Karl Fogel <karl.fogel at canonical.com> writes:
> Jason Earl <jearl at notengoamigos.org> writes:
>> That being the case, I don't think that it would be wise to switch to
>> bzr right now. For one thing a minor bug in bzr's fast-import plugin
>> has made it impossible for me to generate new emacs-merges
>> repositories from Andreas' git repository in anything but the
>> bleeding edge brisbane-core formats. I tried poking at this bug a
>> bit myself, but I quickly found myself out of my depth. Ian
>> Clatworthy is working on it now. Here's the bug report if you are
>> interested.
>>
>> https://bugs.launchpad.net/bzr-fastimport/+bug/345602
>
> *nod* Thank you; yes, that's very helpful to know.
>
>> The other advantage of waiting is that bzr really is still in a state
>> of considerable flux. I have really come to love bzr, but it is hard
>> to ignore the fact that the bzr devs make considerable changes on a
>> monthly basis. I think that it might well be in Emacs' best
>> interests to at least wait until the new repository format lands.
>
> I'd love to know what causes your impression of "a state of flux". I
> have some ideas, but don't want to taint your impressions by stating
> them yet -- would rather hear from you.
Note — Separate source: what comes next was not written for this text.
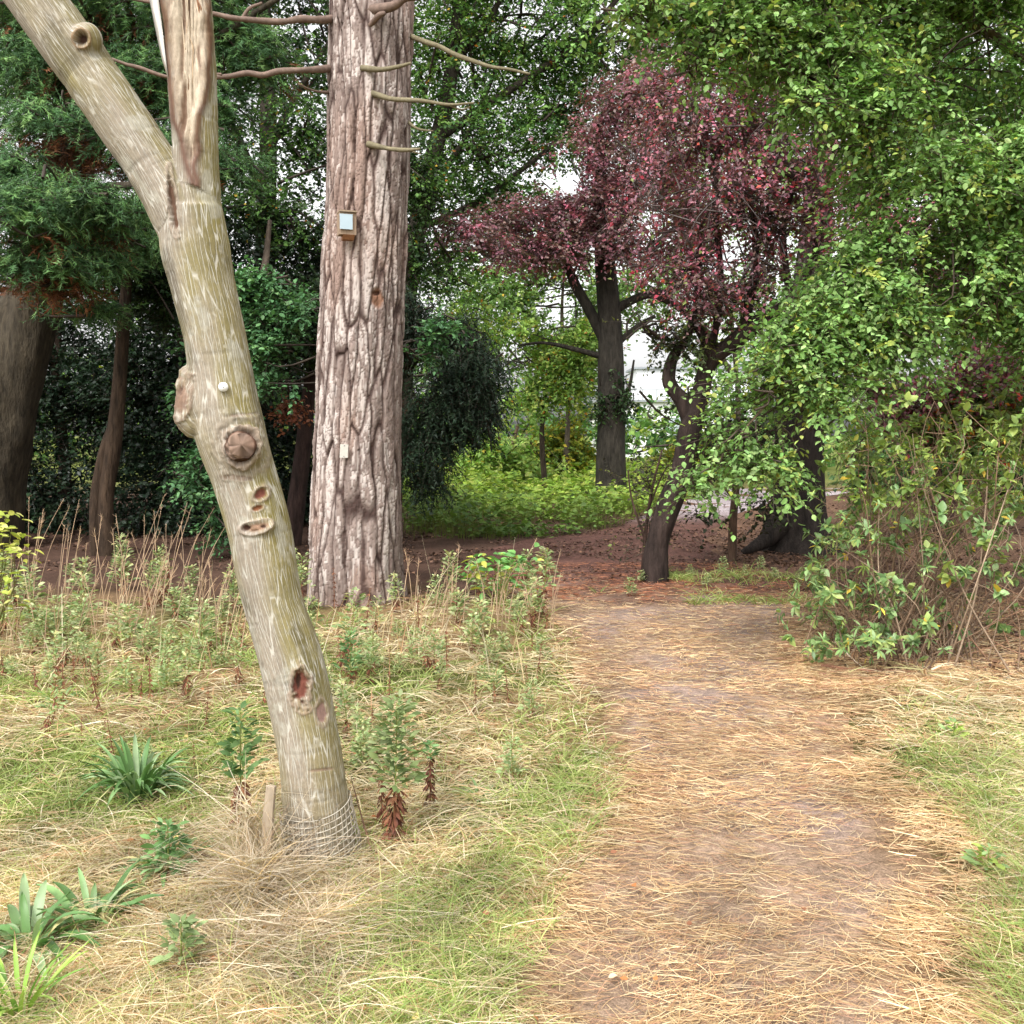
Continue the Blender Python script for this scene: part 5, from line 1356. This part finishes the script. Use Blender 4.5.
stalk_plant('mugwort_plant', on(430, 812), .30, (.01, 0), .8, .045, 26, 'brown withered weed with a small green top beside the tallest weed', spread_=.04, dens=1.2)
stalk_plant('dead_weed', on(383, 832), .22, (-.02, 0), 2, .04, 20, 'short brown dead weed just left of the tallest weed', spread_=.03)
stalk_plant('mugwort_plant', on(181, 975), .17, (.02, 0), .35, .05, 16, 'low blue-green weed on a dark stem at the bottom left', spread_=.07, cols=[lin(144, 162, 112), lin(126, 146, 94)], dens=1.5)
for (px, py, h, lab) in ((168, 880, .22, 'bushy low green weed between the strap clumps'), (350, 690, .34, 'green-topped weed behind the leaning trunk on its right side'), (262, 790, .0, None)):
    if lab:
        stalk_plant('nettle_plant', on(px, py), h, (.02, 0), .3, .05, 26, lab, spread_=.1, dens=1.8)

# repeated weeds: build a few, copy the rest
def copy_thing(src, loc, rz, sc, label=None):
    r = src.copy(); C.objects.link(r)
    r.location = [float(v) for v in loc]; r.rotation_euler = (0, 0, rz); r.scale = (sc, sc, sc)
    if label: r['label'] = label
    for ch in src.children:
        c = ch.copy(); C.objects.link(c); c.parent = r; c.matrix_parent_inverse = ch.matrix_parent_inverse.copy()
    return r
protos = [stalk_plant('meadow_weed', on(60 + 70 * k, 640 + 8 * k), .24 + .07 * k, (.08 * (k - 1.5), .02), .12 + .07 * k, .06, 18 + 2 * k, 'leafy green weed standing among the dry meadow grass', 'green weeds in the meadow', spread_=.12, dens=1.5,
          cols=[lin(150, 168, 116), lin(134, 156, 102), lin(178, 186, 138), lin(184, 178, 126)]) for k in range(5)]
deadp = [stalk_plant('dead_weed', on(40 + 110 * k, 700 + 8 * k), .2 + .07 * k, (.18 * (k - 1), .05), 2, .04, 9, 'brown withered weed stalk standing in the dry meadow grass', 'dead brown weeds in the meadow', spread_=.025) for k in range(3)]
for k in range(125):
    py = 578 + 125 * rng.random() ** 1.5
    px = rng.uniform(-20, 560)
    if 300 < px < 408 and py < 612: continue
    copy_thing(protos[k % 5], on(px, py), rng.random() * 6, rng.uniform(.55, 1.1) * (1 if py < 640 else .65))
for k in range(34):
    py = 605 + 120 * rng.random()
    px = rng.choice([rng.uniform(0, 240), rng.uniform(330, 560)])
    copy_thing(deadp[k % 3], on(px, py), rng.random() * 6, rng.uniform(.5, 1.15))
for k in range(46):
    py = rng.uniform(640, 790); px = rng.choice([rng.uniform(-10, 245), rng.uniform(340, 560)])
    copy_thing(deadp[k % 3] if k % 2 else protos[k % 5], on(px, py), rng.random() * 6, rng.uniform(.3, .75))
# tall bleached stalks
def dry_stalk(loc, h, lean):
    mb = MB(); loc = np.asarray(loc, float)
    tip = loc + np.array([lean * h, rng.normal() * .08, h])
    V, T = tube([loc, loc * .5 + tip * .5 + [lean * -.06, 0, .02], tip], [.004, .0035, .0015], 4, 8); mb.add(V, T, lin(200, 172, 146))
    N = 14
    P0 = tip[None] - (tip - loc)[None] * rng.uniform(0, .16, (N, 1))
    V, T, k_ = strips(P0, nrm(np.stack([rng.normal(size=N) * .5 + lean, rng.normal(size=N) * .5, np.ones(N)], -1)), rng.uniform(.02, .05, N), np.full(N, .003), rng.normal(size=(N, 3)) * .01, 1)
    mb.add(V, T, lin(190, 160, 134))
    o = mb.build('dry_stalk', M['straw'])
    return tag(o, 'tall bleached grass stalk leaning above the back of the meadow', 'dry stalk', 'tall dry stalks at the back of the meadow')
for k in range(130):
    if k < 90:
        px, py = rng.uniform(5, 245), rng.uniform(582, 660)
    else:
        px, py = rng.uniform(400, 560), rng.uniform(600, 640)
    dry_stalk(on(px, py), rng.uniform(.45, .95) * (.6 if k >= 90 else (1 if py < 630 else .7)), rng.uniform(.0, .5) if rng.random() < .75 else rng.uniform(-.2, .1))

# weeds at the far side of the path
for k, (px, py) in enumerate(((640, 585), (690, 580), (722, 578), (745, 585), (775, 582), (630, 598), (760, 575), (800, 590), (705, 590))):
    copy_thing(protos[k % 4], on(px, py), rng.random() * 6, rng.uniform(.4, .6), 'low green weed at the foot of the leaning red-leaved tree or massive trunk')['group'] = 'low weeds under the trees'
for (px, py, lab) in ((812, 665, 'low yellowish sprig beside the fallen stick'), (952, 745, 'small grey-green weed in the grass right of the path'), (985, 880, 'tiny bright weed low in the right-hand grass')):
    stalk_plant('meadow_weed', on(px, py), .1, (.1, 0), .1, .05, 8, lab, spread_=.06, cols=[lin(140, 164, 110), lin(160, 180, 90)])

# fallen sticks
def stick(pts, r, col, label):
    pp = []
    for (px, py, h) in pts:
        g_ = on(px, py); g_[2] += h; pp.append(g_)
    V, T = tube(pp, np.linspace(r, r * .4, len(pp)), 6, len(pp) * 5, .25, 3)
    return tag(MB().add(V, T, col * (.7 + .6 * fbm(V * 30, 2, 2))[:, None]).build('fallen_stick', M['twig'], None, True), label, 'stick')
stick([(822, 669, .02), (850, 674, .02), (885, 675, .02), (922, 676, .015)], .018, lin(120, 84, 66), 'thick brown fallen stick lying in front of the twiggy shrub')
stick([(835, 654, .09), (850, 664, .05), (868, 676, .02)], .006, lin(214, 196, 176), 'thin pale stick propped over the brown fallen stick')
stick([(800, 680, .01), (830, 683, .01), (868, 682, .01)], .005, lin(206, 186, 164), 'thin pale twig flat on the needles by the path edge')
stick([(372, 862, .05), (362, 845, .12), (352, 826, .2)], .005, lin(110, 84, 66), 'thin dark twig leaning at the foot of the leaning tree')
stick([(400, 760, .02), (470, 720, .05), (515, 690, .1)], .004, lin(220, 200, 170), 'long pale stem lying across the meadow right of the leaning tree')
stick([(60, 742, .04), (105, 737, .06), (140, 738, .03)], .005, lin(214, 200, 180), 'pale dead stem lying above the largest strap clump')
stick([(190, 862, .07), (215, 870, .05), (240, 880, .02)], .006, lin(116, 84, 70), 'short dark twig beside the withered white strap leaves')

# ------------------------------------------------------------------ world, sun, camera
w = bpy.data.worlds.new('World'); bpy.context.scene.world = w; w.use_nodes = True
nt = w.node_tree; bg = nt.nodes['Background']
sky = nt.nodes.new('ShaderNodeTexSky'); sky.sky_type = 'NISHITA'; sky.sun_disc = False
EL, AZ = math.radians(52), math.radians(205)
sky.sun_elevation = EL; sky.sun_rotation = AZ; sky.dust_density = 4; sky.air_density = 1.2; sky.ozone_density = 1
hs = nt.nodes.new('ShaderNodeHueSaturation'); hs.inputs['Saturation'].default_value = .05; hs.inputs['Value'].default_value = 2.5
nt.links.new(sky.outputs[0], hs.inputs['Color']); nt.links.new(hs.outputs[0], bg.inputs['Color'])
bg.inputs['Strength'].default_value = .15
sl = bpy.data.lights.new('sun', 'SUN'); sl.energy = 1.8; sl.angle = math.radians(12); sl.color = (1, .96, .9)
so = bpy.data.objects.new('sun', sl); C.objects.link(so)
dv = Vector((math.sin(AZ) * math.cos(EL), math.cos(AZ) * math.cos(EL), math.sin(EL)))
so.rotation_euler = dv.to_track_quat('Z', 'Y').to_euler()
cam = bpy.data.cameras.new('camera'); cam.sensor_width = 36; cam.lens = 36; cam.clip_end = 2000; cam.clip_start = .05
co = bpy.data.objects.new('camera', cam); C.objects.link(co); co.location = (0, 0, EYE); co.rotation_euler = (PI / 2 - PITCH, 0, 0)
sc = bpy.context.scene
sc.camera = co
sc.view_settings.view_transform = 'Standard'; sc.view_settings.look = 'None'; sc.view_settings.exposure = 0
sc.render.engine = 'CYCLES'
cy = sc.cycles
cy.max_bounces = 6; cy.diffuse_bounces = 3; cy.glossy_bounces = 2; cy.transmission_bounces = 3; cy.transparent_max_bounces = 4
cy.caustics_reflective = False; cy.caustics_refractive = False
try:
    cy.use_denoising = True; cy.denoiser = 'OPENIMAGEDENOISE'; cy.denoising_input_passes = 'RGB_ALBEDO_NORMAL'
except Exception as e:
    print(e)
That's an excellent question. I hope I can give a satisfactory answer.
I would like to note that I personally don't consider bzr's rate of
change to be a bad thing. To a large extent bzr has made considerable
changes because it is responding positively to end user input. When I
first started playing with bzr I didn't really consider it to be a
contender in the distributed VCS game. I'd played around with Gnu Arch
(and baz), Monotone, Git, and Mercurial, and I preferred both git and
Mercurial to Bazaar. I started using bzr more seriously because it
became a FSF project and I thought I could help the Emacs community out
by providing a bzr repo, not because I was particularly interested in
bzr. Since then the bzr development community has changed my mind
completely. The issues that were raised have, for the most part, been
handled, and I have come to appreciate both bzr's great user interface
and its matchless flexibility.
That being the case. In the time that I have been running
bzr.notengoamigos.org I have installed 13 different stable versions of
bzr (not including a few point releases). It is hard to argue that bzr
isn't in a state of flux when a new stable version is available once a
month.
The big thing, however, has got to be the repo and branch format issues.
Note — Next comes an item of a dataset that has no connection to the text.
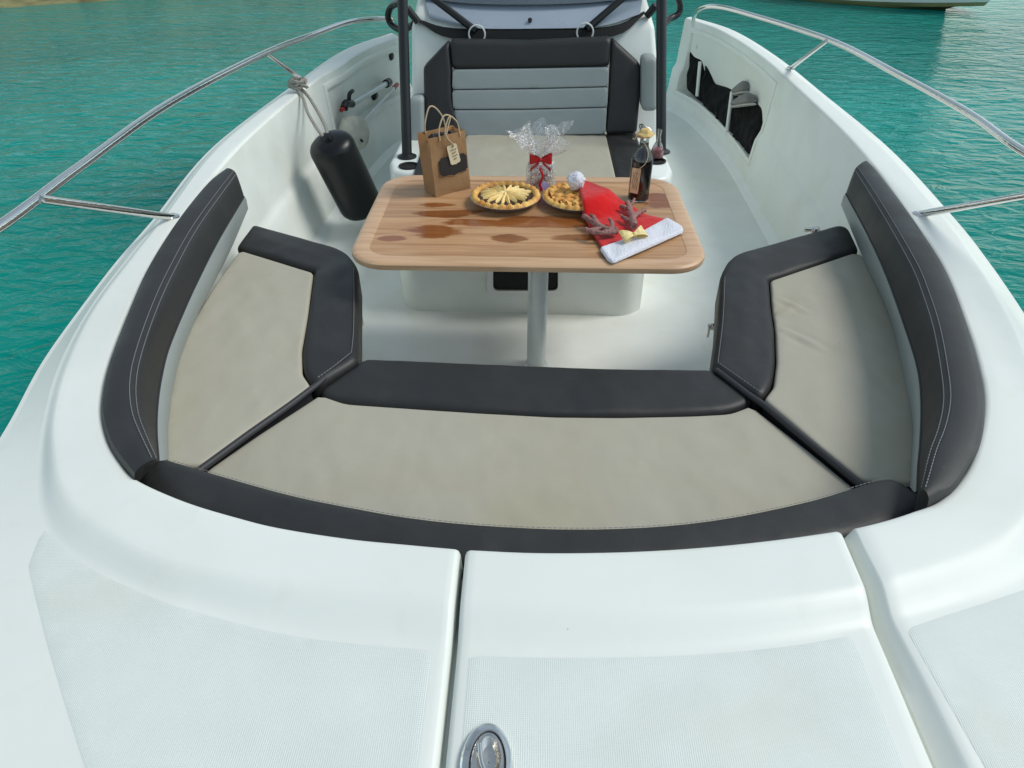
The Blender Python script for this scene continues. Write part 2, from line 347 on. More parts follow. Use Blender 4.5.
def addtube(bm, pts, r, seg=10, cap=True):
    pts = [Vector(p) for p in pts]; rings = []
    rr = r if hasattr(r, '__len__') else [r]*len(pts)
    up = Vector((0, 0, 1)); prev = None
    for i, p in enumerate(pts):
        t = (pts[min(i+1, len(pts)-1)]-pts[max(i-1, 0)]).normalized()
        if prev is None:
            a = t.cross(up)
            if a.length < .05: a = t.cross(Vector((0, 1, 0)))
        else: a = prev-t*prev.dot(t)
        a.normalize(); prev = a; b = t.cross(a)
        rings.append([bm.verts.new(p+(a*math.cos(2*math.pi*k/seg)+b*math.sin(2*math.pi*k/seg))*rr[i]) for k in range(seg)])
    for i in range(len(rings)-1):
        for k in range(seg):
            bm.faces.new((rings[i][k], rings[i][(k+1) % seg], rings[i+1][(k+1) % seg], rings[i+1][k]))
    if cap: bm.faces.new(rings[0][::-1]); bm.faces.new(rings[-1])
def addlathe(bm, c, prof, seg=32, ax=None):
    c = Vector(c); rings = []
    rot = Vector((0, 0, 1)).rotation_difference(Vector(ax)).to_matrix() if ax is not None else Matrix.Identity(3)
    for r, z in prof:
        if r < 1e-5: rings.append([bm.verts.new(c+rot @ Vector((0, 0, z)))])
        else: rings.append([bm.verts.new(c+rot @ Vector((r*math.cos(2*math.pi*k/seg), r*math.sin(2*math.pi*k/seg), z))) for k in range(seg)])
    for a, b in zip(rings, rings[1:]):
        for k in range(seg):
            k2 = (k+1) % seg
            if len(a) == 1 and len(b) == 1: continue
            if len(a) == 1: bm.faces.new((a[0], b[k2], b[k]))
            elif len(b) == 1: bm.faces.new((a[k], a[k2], b[0]))
            else: bm.faces.new((a[k], a[k2], b[k2], b[k]))
def tube(name, pts, r, mat, parent=None, seg=10, **k):
    bm = bmesh.new(); addtube(bm, pts, r, seg); return from_bm(name, bm, mat, parent, sharp=50, **k)
def lathe(name, c, prof, mat, parent=None, seg=32, ax=None, **k):
    bm = bmesh.new(); addlathe(bm, c, prof, seg, ax); return from_bm(name, bm, mat, parent, **k)
def loft(rails, closed=False):
    """rails: lists of equal length; returns verts, faces"""
    n = len(rails[0]); vs = [v for r in rails for v in r]; fs = []
    m = len(rails)
    for i in range(m if closed else m-1):
        for j in range(n-1):
            a, b = i*n+j, ((i+1) % m)*n+j
            fs.append((a, a+1, b+1, b))
    return vs, fs
def mesh(name, vs, fs, mat, parent=None, **k):
    bm = bmesh.new(); bv = [bm.verts.new(v) for v in vs]
    for f in fs:
        try: bm.faces.new([bv[i] for i in f])
        except ValueError: pass
    bmesh.ops.remove_doubles(bm, verts=bm.verts, dist=1e-5)
    bmesh.ops.dissolve_degenerate(bm, edges=bm.edges, dist=1e-6)
    return from_bm(name, bm, mat, parent, **k)
def round_poly(pts, rad):
    """round every corner of a 2D polygon; rad: number or list"""
    out = []; L = len(pts)
    for i in range(L):
        p = Vector(pts[i][:2]); a = Vector(pts[i-1][:2]); b = Vector(pts[(i+1) % L][:2])
        r = rad[i] if hasattr(rad, '__len__') else rad
        if r <= 0: out.append(p); continue
        da, db = (a-p), (b-p); ra = min(r, da.length*.48); rb = min(r, db.length*.48)
        s, e = p+da.normalized()*ra, p+db.normalized()*rb
        n = 7
        for k in range(n+1):
            t = k/n; out.append(s*(1-t)**2+p*2*t*(1-t)+e*t*t)
    return out
def dist_to_poly(q, poly):
    A = np.array([(p[0], p[1]) for p in poly]); B = np.roll(A, -1, axis=0)
    D = B-A; L = (D**2).sum(1)+1e-12; q = np.asarray(q)
    out = np.empty(len(q)); ins = np.zeros(len(q), bool)
    for s in range(0, len(q), 400):
        qq = q[s:s+400, None, :]; t = np.clip(((qq-A)*D).sum(2)/L, 0, 1)
        dd = qq-(A+t[..., None]*D); out[s:s+400] = np.sqrt((dd**2).sum(2)).min(1)
        c = ((A[:, 1] > qq[..., 1]) != (B[:, 1] > qq[..., 1])) & (qq[..., 0] < (B[:, 0]-A[:, 0])*(qq[..., 1]-A[:, 1])/(B[:, 1]-A[:, 1]+1e-12)+A[:, 0])
        ins[s:s+400] = (c.sum(1) % 2) == 1
    return out, ins
def cushion(name, poly, z0, z1, mat, parent=None, r=.02, puff=.006, wr=.0015, grid=.014, zf=None, seed=0, side_mat=None, **k):
    """soft upholstered slab: rounded rim, slightly crowned top, small wrinkles"""
    poly = [Vector(p[:2]) for p in poly]
    poly = resample(poly+[poly[0]], max(40, int(sum((a-b).length for a, b in zip(poly, poly[1:]+poly[:1]))/grid)))[:-1] if True else poly
    area = sum(a.x*b.y-b.x*a.y for a, b in zip(poly, poly[1:]+poly[:1]))
    if area < 0: poly.reverse()
    n = len(poly); pts = list(poly)
    offs = []
    for f in (.06, .25, .55, 1.0):
        for i, p in enumerate(poly):
            t = (poly[(i+1) % n]-poly[i-1]).normalized(); offs.append((p+Vector((-t.y, t.x))*r*f, r*f))
    xs = [p.x for p in poly]; ys = [p.y for p in poly]
    gp = [(x, y) for x in np.arange(min(xs), max(xs), grid) for y in np.arange(min(ys), max(ys), grid)]
    d, ins = dist_to_poly(gp, poly); gp = [Vector(p) for p, dd, ii in zip(gp, d, ins) if ii and dd > r*1.25]
    d2, ins2 = dist_to_poly([tuple(o[0]) for o in offs], poly)
    of = [o[0] for o, dd, ii in zip(offs, d2, ins2) if ii and dd > o[1]*.93]
    allp = pts+of+gp
    res = geometry.delaunay_2d_cdt(allp, [(i, (i+1) % n) for i in range(n)], [], 1, 1e-6)
    vo, fo = res[0], res[2]
    dd, _ = dist_to_poly([tuple(v) for v in vo], poly)
    bm = bmesh.new(); bv = []; off = Vector((seed*7.3, seed*3.1, 0))
    for v, q in zip(vo, dd):
        top = z1 if zf is None else zf(v.x, v.y)
        h = top-r+math.sqrt(max(0, r*r-(r-min(q, r))**2))
        s = min(1, q/.16); h += puff*(s*s*(3-2*s))
        h += wr*min(1, q/.03)*(noise.noise(Vector((v.x*9, v.y*9, 1))+off)+.6*noise.noise(Vector((v.x*24, v.y*14, 3))+off))
        bv.append(bm.verts.new((v.x, v.y, h)))
    for f in fo:
        try: bm.faces.new([bv[i] for i in f])
        except ValueError: pass
    # side walls, turned in at the bottom
    be = [e for e in bm.edges if len(e.link_faces) == 1]; low = {}
    def lowv(v):
        if v not in low:
            low[v] = [bm.verts.new((v.co.x, v.co.y, z0+.006)), None]
        return low[v][0]
    sides = []
    for e in be:
        a, b = e.verts; f = bm.faces.new((a, b, lowv(b), lowv(a))); sides.append(f)
    if side_mat is not None:
        for f in sides: f.material_index = 1
        mat = [mat, side_mat]
    return from_bm(name, bm, mat, parent, sharp=60, **k)
def stitch(name, pts, parent, r=.0011, dash=.007, gap=.003, mat=None):
    pts = resample(pts, max(8, int(sum((a-b).length for a, b in zip(pts, pts[1:]))/(dash+gap))*2+1))
    bm = bmesh.new()
    for i in range(0, len(pts)-1, 2):
        a, b = pts[i], pts[i+1]; addtube(bm, [a, a.lerp(b, 1.4)], r, 5)
    return from_bm(name, bm, mat or M['thread'], parent)

# ================================================================== THE BOAT
boat = thing('motor_boat', 'white open motor boat filling the foreground with bow seating and steel rails', 'boat', (0, 1.5, -.3))
ZB, ZC, ZD, ZE = .65, .647, .622, .598
def zz(py, z): return z-.02*max(0, min(1, (200-py)/180))
# matched control stations of the deck rails, as photo positions at known heights
port = [((399, 37), (394, 34), (393, 33.7), (392, 33)), ((365, 50), (358.5, 46), (357, 45.5), (356, 45)), ((340, 66), (333, 60), (331.5, 59.5), (330, 59)),
        ((313, 82), (304, 81), (302, 81), (300, 81)), ((243, 142), (224, 143), (221, 143.5), (218, 144)), ((179, 220), (164, 219), (160, 219), (156, 219)),
        ((153, 261), (133, 259), (127, 258.5), (122, 258)), ((129, 310), (96, 309), (89, 309), (83, 309)), ((109, 362), (70, 363), (60, 363), (46, 362)),
        ((101, 404), (57, 410), (45, 414), (15, 420))]
def Pm(p, z): return P(p[0], p[1], zz(p[1], z))
rB = [Pm(s[0], ZB) for s in port]; rC = [Pm(s[1], ZC) for s in port]; rD = [Pm(s[2], ZD+.011) for s in port]; rE = [Pm(s[3], ZE) for s in port]
def fix(i, zc):  # aft of the seats the side deck is a plain cap
    pass
def Pe(x, y): v = P(x, y, ZE); return (v.x, v.y)
for i, (b, c, d, e) in enumerate([((105, 435), (56, 445), (38, 465), Pe(-16, 470)), ((118, 460), (64, 482), (42, 520), Pe(-48, 520)),
                    ((135, 478), (90, 513), (70, 560), (-.985, .52)), ((184, 500), (152, 551), (140, 592), (-.84, .18)), ((240, 517), (210, 565), (196, 609), (-.66, -.15))]):
    rB.append(P(*b, ZB)); rC.append(P(*c, ZC)); rD.append(P(*d, ZD)); rE.append(Vector((*e, ZE)))
bowB = [P(x, y, ZB) for x, y in ((184, 500), (240, 517), (300, 530.5), (360, 538.5), (430, 545), (465, 548), (528, 551), (620, 550.5), (700, 546), (770, 539), (836, 530), (880, 521), (921, 508), (940, 500))]
bowC = [P(x, y, ZC) for x, y in ((90, 513), (152, 551), (250, 573), (350, 586), (460, 594), (540, 600), (662, 604), (760, 597), (857, 583), (887, 575), (962, 552), (1002, 532))]
bowD = [P(x, y, ZD) for x, y in ((70, 560), (140, 592), (200, 611), (300, 635), (430, 648), (512, 655), (662, 654), (780, 645), (862, 631), (902, 622), (1012, 590))]
def yat(c, x):
    for a, b in zip(c, c[1:]):
        if a.x <= x <= b.x: return a.y+(b.y-a.y)*(x-a.x)/(b.x-a.x)
    return c[0].y if x < c[0].x else c[-1].y
bowB, bowC, bowD = cr(bowB, 6), cr(bowC, 6), cr(bowD, 6)
Eo = cr([Vector((x, y, 0)) for x, y in ((-.66, -.15), (-.42, -.50), (-.2, -.72), (.06, -.82), (.32, -.70), (.54, -.50), (.80, -.12))], 8)
X1, X2 = -.104, .5480      # the two hatch gaps
def bowst(x):
    return (Vector((x, yat(bowB, x), ZB)), Vector((x, yat(bowC, x), ZC)), Vector((x, yat(bowD, x), ZD)), Vector((x, yat(Eo, x), ZE)))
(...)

Anyone that's been paying attention to this list at all knows that the
bzr team has been working on the new brisbane-core format for some time,
and that to a large extent it has been designed around the issues that
have come up with large repositories like the Emacs repository. I think
that a large project would be very foolish to switch to bzr before that
format landed. Conversions are difficult and time consuming projects
and the trick is to only do them once. The last thing that I would want
for the Emacs development community is to create a new repo in 0.92 pack
format and 6 months later have a version of bzr comes out that warns you
to upgrade remote branches.
The current default format of bzr is being phased out. Saying that bzr
is in a "state of flux" is probably kind. Heck, I can't even do a
conversion from git right now into the pack 0.92 format because
fast-import is broken for that format. I can, however, create a
brisbane core repository.
> NOTE: I think the Bazaar developers would like to know, too, so I've
> set Reply-to on this mail to go to the Bazaar list. The thread would
> get off-topic for emacs-devel at this point anyway -- anyone who does
> a follow-up-to-all, please take emacs-devel@ off the recipient list.
Hopefully the bzr development team really did want to know about this.
If not please excuse me. I am a huge fan of bzr, and I really think
that the project is on the right track.